Monday, July 24, 2023

24 July 2023 - you have only to keep still


Teacher, we wish to see a sign from you.

They claimed to want a sign, but signs had been given and it had only caused them to harden their hearts:

And the crowds marveled, saying, “Never was anything like this seen in Israel.” But the Pharisees said, “He casts out demons by the prince of demons.” (see Matthew 9:33-34).

They were thus called an "evil and unfaithful generation" like the one led by Moses through the wilderness that time and again saw God's faithfulness and power and yet consistently gave in to grumbling, doubt, and idolatry. They might have actually convinced themselves that the right sign at the right place and time in the right circumstances would have been persuasive. But Jesus knew better. He knew that such a sign would only result in a further hardening of heart, in them finding more desperate and clever ways of insulating themselves from the truth of who Jesus was.

At the judgment, the men of Nineveh will arise with this generation
and condemn it, because they repented at the preaching of Jonah;
and there is something greater than Jonah here.

The call of Jonah to the Ninevites was powerfully persuasive, and that in spite of the fact that Jonah's heart wasn't in it. How much more could the preaching of Jesus, which issued from his genuine mercy and compassion, have captivated and converted the scribes and the Pharisees, those who ought to have been in a better position to hear and accept it than those of Nineveh.

At the judgment the queen of the south will arise with this generation
and condemn it, because she came from the ends of the earth
to hear the wisdom of Solomon;
and there is something greater than Solomon here.
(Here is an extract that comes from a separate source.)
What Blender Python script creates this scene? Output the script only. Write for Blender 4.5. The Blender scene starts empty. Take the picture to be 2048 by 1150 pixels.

The wisdom of Solomon was such a draw that even the queen of the south "came from the ends of the earth" to heart it. Jesus not only spoke with wisdom but was himself "the power of God and the wisdom of God" (see First Corinthians 1:24). Yet it was as though the scribes and the Pharisees were actually at a disadvantage because they weren't from these further distances. They were loaded down from expectations and preconceptions, ones which were in fact of their own devising although they knew it not. The signs of Jesus were unable to penetrate their dense self-protective world views. Only those able to experience Jesus with relatively fresh and unencumbered vision, those who became like children, were able to recognize him. But Jesus was not speaking to the Pharisees and scribes only to condemn them. It was rather as though he were inviting them to step back and take another look. He invited them to let go of their need for a sign with certain specific parameters and to instead see the compassion and wisdom with which he spoke, which were self-evidently divine.

Just as Jonah was in the belly of the whale three days and three nights,
so will the Son of Man be in the heart of the earth
three days and three nights.

There was also, we might say, a contingency plan, for those whose hearts remained hardened and failed to recognize the one who was both greater than Jonah and Solomon. That plan was to absorb all of their animosity upon himself on the cross, to forgive them, and allow himself to be killed by them, and yet return alive as a great invitation to receive the peace and the new life of which he now became the source. If the signs he performed and the wisdom he spoke were not enough, this was the maximum he could do to woo and to persuade hearts as hardened as theirs. 

Yet are we not in some measure like the scribes and Pharisees? Don't we too persist in doubt, like an evil and unfaithful generation, in spite of God's constant faithfulness to us? Don't we define the signs by which he might prove himself to us, once and for all? And isn't this to miss all the while his immense wisdom and compassion? Let us stop with this struggle against him and return to his cross, to his sign of Jonah, and learn to be still. When we stop fighting against him we will instead experience the truth of the fact that he never ceases to fight for us.

These Egyptians whom you see today you will never see again.
The LORD himself will fight for you; you have only to keep still.